### Information provided:
######

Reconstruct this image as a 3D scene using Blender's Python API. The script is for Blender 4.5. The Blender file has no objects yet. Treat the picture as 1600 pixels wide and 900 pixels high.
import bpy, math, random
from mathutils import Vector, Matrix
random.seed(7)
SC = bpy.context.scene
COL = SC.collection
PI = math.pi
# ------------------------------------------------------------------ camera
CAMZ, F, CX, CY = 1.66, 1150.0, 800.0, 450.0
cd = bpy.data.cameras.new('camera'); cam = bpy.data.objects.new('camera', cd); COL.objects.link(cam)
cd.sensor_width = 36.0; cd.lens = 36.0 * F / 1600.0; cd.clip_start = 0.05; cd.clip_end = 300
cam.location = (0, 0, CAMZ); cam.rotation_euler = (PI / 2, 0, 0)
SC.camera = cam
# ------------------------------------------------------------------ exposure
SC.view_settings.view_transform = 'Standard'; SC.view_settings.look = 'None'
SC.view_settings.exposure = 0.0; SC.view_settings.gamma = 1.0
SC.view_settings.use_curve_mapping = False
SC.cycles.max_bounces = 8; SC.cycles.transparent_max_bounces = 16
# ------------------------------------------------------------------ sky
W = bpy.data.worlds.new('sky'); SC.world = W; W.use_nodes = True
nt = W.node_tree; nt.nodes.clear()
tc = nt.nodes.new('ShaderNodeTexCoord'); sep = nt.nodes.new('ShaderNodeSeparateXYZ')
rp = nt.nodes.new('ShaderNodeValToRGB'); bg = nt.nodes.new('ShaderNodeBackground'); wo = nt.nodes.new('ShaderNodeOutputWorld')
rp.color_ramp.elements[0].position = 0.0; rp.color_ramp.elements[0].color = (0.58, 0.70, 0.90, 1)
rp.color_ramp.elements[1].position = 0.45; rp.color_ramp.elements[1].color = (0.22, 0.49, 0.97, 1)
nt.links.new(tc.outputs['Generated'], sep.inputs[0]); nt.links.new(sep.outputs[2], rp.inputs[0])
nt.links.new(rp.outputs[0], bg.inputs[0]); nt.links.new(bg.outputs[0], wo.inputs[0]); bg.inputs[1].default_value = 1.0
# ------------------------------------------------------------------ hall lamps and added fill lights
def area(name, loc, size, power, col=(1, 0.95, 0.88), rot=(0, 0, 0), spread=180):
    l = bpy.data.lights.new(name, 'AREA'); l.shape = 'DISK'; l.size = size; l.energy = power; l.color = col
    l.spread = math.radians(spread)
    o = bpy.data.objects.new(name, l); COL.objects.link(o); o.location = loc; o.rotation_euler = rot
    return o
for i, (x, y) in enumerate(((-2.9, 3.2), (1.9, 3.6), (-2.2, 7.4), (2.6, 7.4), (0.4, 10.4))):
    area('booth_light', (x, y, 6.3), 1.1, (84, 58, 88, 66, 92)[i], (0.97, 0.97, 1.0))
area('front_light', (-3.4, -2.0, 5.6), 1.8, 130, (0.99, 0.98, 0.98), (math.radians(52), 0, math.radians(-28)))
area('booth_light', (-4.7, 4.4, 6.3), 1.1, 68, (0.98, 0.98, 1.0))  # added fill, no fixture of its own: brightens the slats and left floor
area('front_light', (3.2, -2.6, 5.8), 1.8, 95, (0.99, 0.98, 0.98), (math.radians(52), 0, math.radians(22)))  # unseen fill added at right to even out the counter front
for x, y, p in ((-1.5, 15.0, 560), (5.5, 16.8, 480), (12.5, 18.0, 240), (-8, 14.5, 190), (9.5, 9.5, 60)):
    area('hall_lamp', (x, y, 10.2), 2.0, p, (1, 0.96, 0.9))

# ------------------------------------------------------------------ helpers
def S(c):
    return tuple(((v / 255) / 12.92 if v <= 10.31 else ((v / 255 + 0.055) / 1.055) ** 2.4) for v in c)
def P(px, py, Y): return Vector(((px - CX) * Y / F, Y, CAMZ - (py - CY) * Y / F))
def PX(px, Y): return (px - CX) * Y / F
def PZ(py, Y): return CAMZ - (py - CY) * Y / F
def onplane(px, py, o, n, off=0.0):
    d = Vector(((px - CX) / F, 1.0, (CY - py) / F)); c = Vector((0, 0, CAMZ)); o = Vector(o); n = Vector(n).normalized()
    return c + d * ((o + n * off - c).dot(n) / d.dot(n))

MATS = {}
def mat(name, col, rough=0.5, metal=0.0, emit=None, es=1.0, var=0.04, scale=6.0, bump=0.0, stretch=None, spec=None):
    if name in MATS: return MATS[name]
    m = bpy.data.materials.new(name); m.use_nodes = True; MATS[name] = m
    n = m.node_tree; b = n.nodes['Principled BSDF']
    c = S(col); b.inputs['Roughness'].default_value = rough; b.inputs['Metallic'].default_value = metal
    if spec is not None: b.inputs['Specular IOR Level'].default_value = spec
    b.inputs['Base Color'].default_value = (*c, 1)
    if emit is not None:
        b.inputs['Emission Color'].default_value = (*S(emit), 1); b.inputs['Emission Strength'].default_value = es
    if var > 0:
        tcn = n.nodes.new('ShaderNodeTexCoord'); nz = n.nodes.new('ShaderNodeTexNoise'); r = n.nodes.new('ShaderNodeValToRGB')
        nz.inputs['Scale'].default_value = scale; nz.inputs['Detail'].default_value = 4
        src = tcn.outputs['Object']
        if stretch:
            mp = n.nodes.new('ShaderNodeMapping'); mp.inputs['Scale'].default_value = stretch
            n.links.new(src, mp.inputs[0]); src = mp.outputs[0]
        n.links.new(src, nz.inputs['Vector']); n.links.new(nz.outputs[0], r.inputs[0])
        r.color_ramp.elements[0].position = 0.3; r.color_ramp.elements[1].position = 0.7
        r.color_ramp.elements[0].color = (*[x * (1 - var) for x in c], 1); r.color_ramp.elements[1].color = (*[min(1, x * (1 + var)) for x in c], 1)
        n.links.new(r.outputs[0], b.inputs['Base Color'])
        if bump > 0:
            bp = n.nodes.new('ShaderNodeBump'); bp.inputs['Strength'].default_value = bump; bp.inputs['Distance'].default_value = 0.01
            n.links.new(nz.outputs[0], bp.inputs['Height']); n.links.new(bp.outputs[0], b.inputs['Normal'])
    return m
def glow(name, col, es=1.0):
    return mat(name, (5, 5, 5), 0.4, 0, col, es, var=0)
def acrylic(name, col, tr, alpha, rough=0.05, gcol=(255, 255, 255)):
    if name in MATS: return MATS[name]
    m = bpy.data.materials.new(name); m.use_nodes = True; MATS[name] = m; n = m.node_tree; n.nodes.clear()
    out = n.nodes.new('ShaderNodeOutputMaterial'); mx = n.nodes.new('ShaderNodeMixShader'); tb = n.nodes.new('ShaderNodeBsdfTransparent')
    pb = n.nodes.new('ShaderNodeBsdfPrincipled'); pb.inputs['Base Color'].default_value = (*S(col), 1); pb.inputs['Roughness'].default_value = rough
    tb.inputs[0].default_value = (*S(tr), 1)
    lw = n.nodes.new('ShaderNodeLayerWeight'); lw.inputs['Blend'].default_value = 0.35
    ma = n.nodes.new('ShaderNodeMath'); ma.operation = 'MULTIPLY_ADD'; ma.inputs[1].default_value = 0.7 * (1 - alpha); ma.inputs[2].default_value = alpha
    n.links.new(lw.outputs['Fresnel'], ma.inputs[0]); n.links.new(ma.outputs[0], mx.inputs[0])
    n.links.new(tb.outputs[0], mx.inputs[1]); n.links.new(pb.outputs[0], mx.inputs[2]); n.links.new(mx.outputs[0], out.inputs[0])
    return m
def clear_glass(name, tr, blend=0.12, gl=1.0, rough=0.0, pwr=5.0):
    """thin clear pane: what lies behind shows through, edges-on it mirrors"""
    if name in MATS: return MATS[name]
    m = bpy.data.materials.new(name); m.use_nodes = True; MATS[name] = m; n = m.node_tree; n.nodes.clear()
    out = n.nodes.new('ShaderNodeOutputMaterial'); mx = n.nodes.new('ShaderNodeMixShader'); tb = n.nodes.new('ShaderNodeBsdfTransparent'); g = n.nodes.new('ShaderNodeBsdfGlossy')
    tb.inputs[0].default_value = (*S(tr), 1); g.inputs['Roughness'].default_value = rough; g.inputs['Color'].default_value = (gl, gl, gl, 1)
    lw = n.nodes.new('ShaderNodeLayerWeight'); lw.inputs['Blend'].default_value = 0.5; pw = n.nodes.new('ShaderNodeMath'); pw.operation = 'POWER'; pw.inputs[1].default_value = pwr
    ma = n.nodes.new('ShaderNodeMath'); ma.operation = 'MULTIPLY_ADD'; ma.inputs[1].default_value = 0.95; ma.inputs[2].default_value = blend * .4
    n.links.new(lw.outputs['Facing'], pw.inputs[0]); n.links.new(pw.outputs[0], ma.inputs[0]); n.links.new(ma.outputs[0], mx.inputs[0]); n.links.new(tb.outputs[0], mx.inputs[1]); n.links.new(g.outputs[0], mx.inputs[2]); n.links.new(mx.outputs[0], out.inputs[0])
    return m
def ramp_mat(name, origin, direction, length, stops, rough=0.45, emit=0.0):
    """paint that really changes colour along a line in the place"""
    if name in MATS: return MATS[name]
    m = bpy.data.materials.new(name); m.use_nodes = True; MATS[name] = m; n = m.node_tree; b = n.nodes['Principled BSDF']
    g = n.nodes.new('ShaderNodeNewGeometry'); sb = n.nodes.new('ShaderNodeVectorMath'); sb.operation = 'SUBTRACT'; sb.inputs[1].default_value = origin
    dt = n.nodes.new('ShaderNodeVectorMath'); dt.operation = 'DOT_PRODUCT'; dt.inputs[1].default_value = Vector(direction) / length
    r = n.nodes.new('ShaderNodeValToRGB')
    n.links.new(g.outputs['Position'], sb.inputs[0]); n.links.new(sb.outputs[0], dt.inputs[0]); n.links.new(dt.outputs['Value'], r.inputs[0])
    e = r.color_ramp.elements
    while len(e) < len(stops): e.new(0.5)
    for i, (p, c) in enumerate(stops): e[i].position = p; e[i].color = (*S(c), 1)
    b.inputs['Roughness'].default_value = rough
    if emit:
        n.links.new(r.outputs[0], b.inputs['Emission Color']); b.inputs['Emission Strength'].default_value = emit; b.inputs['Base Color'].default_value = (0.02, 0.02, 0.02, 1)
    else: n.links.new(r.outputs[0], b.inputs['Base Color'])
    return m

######

### What you are asked to do:
In the lines above, find each one with "scene" and list it.

### Task result:
Reconstruct this image as a 3D scene using Blender's Python API. The script is for Blender 4.5. The Blender file has no objects yet. Treat the picture as 1600 pixels wide and 900 pixels high.
SC = bpy.context.scene